● **Exercise details**
In the listing below, find the line containing "roof = mb.build('roof', M['attic'], house)". Write out that line and every line after it to the end, exactly and only those.

● **Stored data**
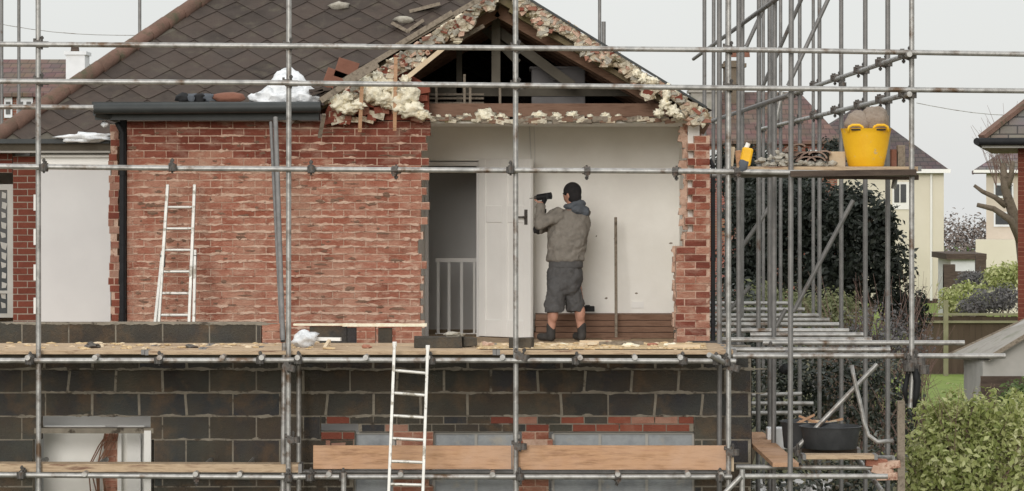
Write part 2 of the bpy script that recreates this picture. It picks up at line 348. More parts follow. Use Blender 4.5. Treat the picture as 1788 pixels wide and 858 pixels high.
for i in range(950):
    px = random.uniform(224, 728); k = random.randrange(n); zc = zb+k*.075+random.uniform(-.006, .010); L_ = random.uniform(.03, .20)*(1 if random.random() < .85 else 2.2); h_ = random.uniform(.008, .022)
    py = CY-(zc-EYE)*F/HB
    if py < 285 and random.random() < .6: continue
    m_ = max(3, int(L_/.025)); xx = X(px, HB); topv = []; botv = []
    for q in range(m_+1):
        e = math.sin(math.pi*min(max(q/m_, .04), .96)); xq = min(xx+L_*q/m_, X(731, HB)); topv.append((xq, zc+h_*e*random.uniform(.2, 1.0))); botv.append((xq, zc-h_*e*random.uniform(.2, 1.0)))
    for q in range(m_):
        if topv[q+1][0]-topv[q][0] > .003: mb.prism([topv[q], topv[q+1], botv[q+1], botv[q]], HB-.0045-random.random()*.002, HB+.02)
for i in range(170):  # dark lumps: the shade inside brick chips is put into their colour
    px = random.uniform(230, 726); k = random.randrange(n); zc = zb+(k+.5)*.075+random.uniform(-.03, .03); mb.lump((X(px, HB), HB-.001, zc), (random.uniform(.008, .035)*random.choice([1, 1, 2.2]), .006, random.uniform(.006, .016)), sub=2, amp=.6, mi=1)
for px, py in ((268, 372), (262, 358), (296, 420), (648, 356), (675, 340), (560, 352), (420, 415), (610, 505), (690, 455), (585, 350)): mb.lump(P(px, py, HB-.001), (.045, .008, .022), sub=2, amp=.6, mi=1)
mb.build('mortar_smears', [M['mortar'], M['brown_wood']], house)  # also holds the dark lumps that imitate shaded chips
# right pier
tR2 = {}
def pier_xs(k, z):
    py = CY-(z-EYE)*F/HB
    if k not in tR2:
        if py < 238: e = 1224
        elif py < 300: e = 1212-(k % 2)*12
        elif py < 400: e = 1210-(k % 2)*12+random.uniform(-3, 3)
        elif py < 432: e = 1190+(432-py)*.4
        else: e = 1180+random.uniform(-2, 2)
        tR2[k] = X(e, HB)
    return [(tR2[k], X(1240, HB))]
mb = MB(); n = int((Z(226, HB)-zb)/.075)
masonry(mb, pier_xs, zb, n, HB, t=.21, mi=lambda x, z: 2 if random.random() < .35 else 0, jit=.006, off=.11, drop=.02)
mb.build('brick_pier', [M['brick'], M['mortar'], M['brick_top']], house)
# plaster edge lumps behind the pier teeth (inner leaf) and right side wall of room
RX = X(1203, HB)
mb = MB(); mb.box(RX, RX+.12, HB+.215, 36.0, Z(612, HB), Z(214, HB))
for k in range(46):
    z = Z(600, HB)+k*.052+random.uniform(-.02, .02)
    e = 1190+random.uniform(-4, 8) if z > Z(430, HB) else 1178+random.uniform(-3, 3)
    mb.box(X(e, HB), RX+.0, HB+.212, HB+.30, z, z+random.uniform(.04, .1), 1, j=.012)
mb.build('side_wall', [M['plaster'], M['mortar']], house)
# black edge of left side: drain pipe + ragged cut brick end on recessed left wing
mb = MB()
masonry(mb, lambda k, z: [(X(191+random.uniform(-3, 3), 32.2), X(208+random.uniform(-4, 5), 32.2))], Z(612, 32.2), int((Z(214, 32.2)-Z(612, 32.2))/.075), 32.2, t=.2, jit=.006)
mb.build('cut_wall_end', [M['red_frag'], M['mortar']], house)
mb = MB(); mb.box(X(208, 32), X(219, 32), 32.02, 32.15, Z(612, 32), Z(208, 32))
mb.build('gap_shade_strip', M['black'], house)  # solid black strip painting the darkness of the gap
mb = MB(); mb.tube(P(214, 610, 31.6), P(214, 232, 31.6), .026, n=14); mb.tube(P(214, 233, 31.6), P(204, 214, 31.6), .026)
for y in (300, 420, 540): mb.tube(P(214, y, 31.6), P(214, y+7, 31.6), .033, n=14)
mb.build('downpipe', M['black'], house, smooth=2)
mb = MB(); mb.tube(P(1245, 610, 31.75), P(1245, 290, 31.75), .022, n=14); mb.tube(P(1245, 291, 31.75), P(1240, 280, 31.78), .022)  # black pipe shape added to stand for the dark gap beside the pier
for y in (330, 450, 560): mb.tube(P(1245, y, 31.75), P(1245, y+6, 31.75), .028, n=14)
mb.build('downpipe', M['black'], house, smooth=2)
# left wing: dark bricks, white sheeting, window, eaves
DL = 35.7
mb = MB(); masonry(mb, lambda k, z: [(X(22, DL), X(66, DL))], Z(640, DL), int((Z(262, DL)-Z(640, DL))/.075), DL, t=.22, off=.02)
masonry(mb, lambda k, z: [(X(-60, DL), X(22, DL))], Z(302, DL), 3, DL, t=.22, off=.02)
mb.build('left_wing_wall', [M['dark_brick'], M['mortar_g']], house)
mb = MB()
for k, y in enumerate((340, 400, 462, 520)): mb.box(X(59, DL), X(70, DL), DL-.02, DL-.004, Z(y+28, DL), Z(y, DL))
mb.build('quoin_patch', M['white'], house)
mb = MB(); mb.box(X(70, 35.5), X(193, 35.5), 35.5, 35.56, Z(640, 35.5), Z(292, 35.5)); mb.build('white_sheeting', M['board_w'], house)
mb = MB(); mb.box(X(66, 35.6), X(196, 35.6), 35.58, 35.7, Z(300, 35.6), Z(258, 35.6))
mb.box(X(66, 35.6), X(196, 35.6), 35.45, 35.58, Z(292, 35.6), Z(286, 35.6)); mb.box(X(66, 35.6), X(196, 35.6), 35.5, 35.58, Z(275, 35.6), Z(271, 35.6))
mb.build('cladding_board', M['white'], house)
win = MB()
for a in ((-60, -54), (12, 22)): win.box(X(a[0], DL), X(a[1], DL), DL+.03, DL+.1, Z(555, DL), Z(322, DL))
for a in ((322, 332), (508, 513), (548, 555)): win.box(X(-60, DL), X(22, DL), DL+.028, DL+.1, Z(a[1], DL), Z(a[0], DL))
w = win.build('window', M['lichen_dark'], house)
MB().box(X(-54, DL), X(12, DL), DL+.07, DL+.08, Z(548, DL), Z(332, DL)).build('glass_pane', M['glass'], w)
mb = MB()
for k in range(5):
    for j in range(12):
        a = -50+k*13; y = 335+j*17.5
        mb.add([P(a+random.uniform(-2, 2), y, DL+.065), P(a+9+random.uniform(-2, 2), y+3, DL+.065), P(a+8, y+12+random.uniform(-3, 3), DL+.065), P(a+1, y+11, DL+.065)], [(0, 1, 2, 3)])
mb.build('net_curtain', M['lichen_dark'], w)
mb = MB(); mb.box(X(-60, 35.3), X(193, 35.3), 35.2, 35.32, Z(251, 35.3), Z(243, 35.3)); mb.build('gutter', M['gutter'], house)
mb = MB(); mb.box(X(-60, 35.4), X(193, 35.4), 35.33, 35.45, Z(263, 35.4), Z(252, 35.4)); mb.box(X(-60, 35.4), X(193, 35.4), 35.35, 35.72, Z(267, 35.4), Z(263.5, 35.4)); mb.build('fascia', M['lichen_dark'], house)

# ------------------------------------------------------------------ main roof
E_Y, E_Z = 35.25, Z(247, 35.25)
SL = .70; RIDGE_T = 2.75
rdY = E_Y+RIDGE_T; rdZ = E_Z+SL*RIDGE_T
rl = X(398, rdY); rr = -.30; re_ = 1.80
el = X(-8, E_Y)
def roofpt(x, t): return Vector((x, E_Y+t, E_Z+SL*t))
nrm = Vector((0, -SL, 1)).normalized()
mb = MB(); mb.slab([roofpt(el, 0), roofpt(re_, 0), roofpt(rr, RIDGE_T), roofpt(rl, RIDGE_T)], nrm*.12)
mb.slab([Vector((el, E_Y, E_Z)), Vector((rl, rdY, rdZ)), Vector((rl, rdY+.01, rdZ)), Vector((el, rdY+RIDGE_T, E_Z))], (0, 0, .1))
mb.slab([Vector((rl, rdY, rdZ)), Vector((rr, rdY, rdZ)), Vector((re_, rdY+RIDGE_T, E_Z)), Vector((el, rdY+RIDGE_T, E_Z))], (0, 0, .1))
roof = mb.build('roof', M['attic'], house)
mb = MB(); s = .215; hx = s; hy = .215      # diamond half sizes (x, along slope)
up = Vector((0, 1, SL)).normalized(); run = RIDGE_T*math.sqrt(1+SL*SL)
row = 1; u = hy*.95
while u < run+hy:
    x = el-.3+(hx if row % 2 else 0)
    while x < re_:
        t = u/math.sqrt(1+SL*SL)
        if x > el+t*(rl-el)/RIDGE_T-.02 and x < re_+t*(rr-re_)/RIDGE_T-.15 and t < RIDGE_T+.05:
            c = roofpt(x, t)
            k = 1.10; off = nrm*(.012+random.uniform(0, .006))
            jx = random.uniform(-.006, .006)
            a = c+up*(-hy*k)+nrm*(.020+random.uniform(0, .008)); b = c+Vector((hx*k+jx, 0, 0))+nrm*.016; dd = c+Vector((-hx*k+jx, 0, 0))+nrm*.016; e = c+up*(hy*k)+nrm*.004
            a1 = a+Vector((-.018, 0, 0))+up*.014; a2 = a+Vector((.018, 0, 0))+up*.014
            top = [a1, a2, b, e, dd]
            mb.add(top+[p-nrm*.009 for p in top], [(0, 1, 2, 3, 4), (9, 8, 7, 6, 5), (0, 5, 6, 1), (1, 6, 7, 2), (2, 7, 8, 3), (3, 8, 9, 4), (4, 9, 5, 0)])
        x += 2*hx
    u += hy; row += 1
mb.build('slate_covering', M['slate'], roof)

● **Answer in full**
roof = mb.build('roof', M['attic'], house)
mb = MB(); s = .215; hx = s; hy = .215      # diamond half sizes (x, along slope)
up = Vector((0, 1, SL)).normalized(); run = RIDGE_T*math.sqrt(1+SL*SL)
row = 1; u = hy*.95
while u < run+hy:
    x = el-.3+(hx if row % 2 else 0)
    while x < re_:
        t = u/math.sqrt(1+SL*SL)
        if x > el+t*(rl-el)/RIDGE_T-.02 and x < re_+t*(rr-re_)/RIDGE_T-.15 and t < RIDGE_T+.05:
            c = roofpt(x, t)
            k = 1.10; off = nrm*(.012+random.uniform(0, .006))
            jx = random.uniform(-.006, .006)
            a = c+up*(-hy*k)+nrm*(.020+random.uniform(0, .008)); b = c+Vector((hx*k+jx, 0, 0))+nrm*.016; dd = c+Vector((-hx*k+jx, 0, 0))+nrm*.016; e = c+up*(hy*k)+nrm*.004
            a1 = a+Vector((-.018, 0, 0))+up*.014; a2 = a+Vector((.018, 0, 0))+up*.014
            top = [a1, a2, b, e, dd]
            mb.add(top+[p-nrm*.009 for p in top], [(0, 1, 2, 3, 4), (9, 8, 7, 6, 5), (0, 5, 6, 1), (1, 6, 7, 2), (2, 7, 8, 3), (3, 8, 9, 4), (4, 9, 5, 0)])
        x += 2*hx
    u += hy; row += 1
mb.build('slate_covering', M['slate'], roof)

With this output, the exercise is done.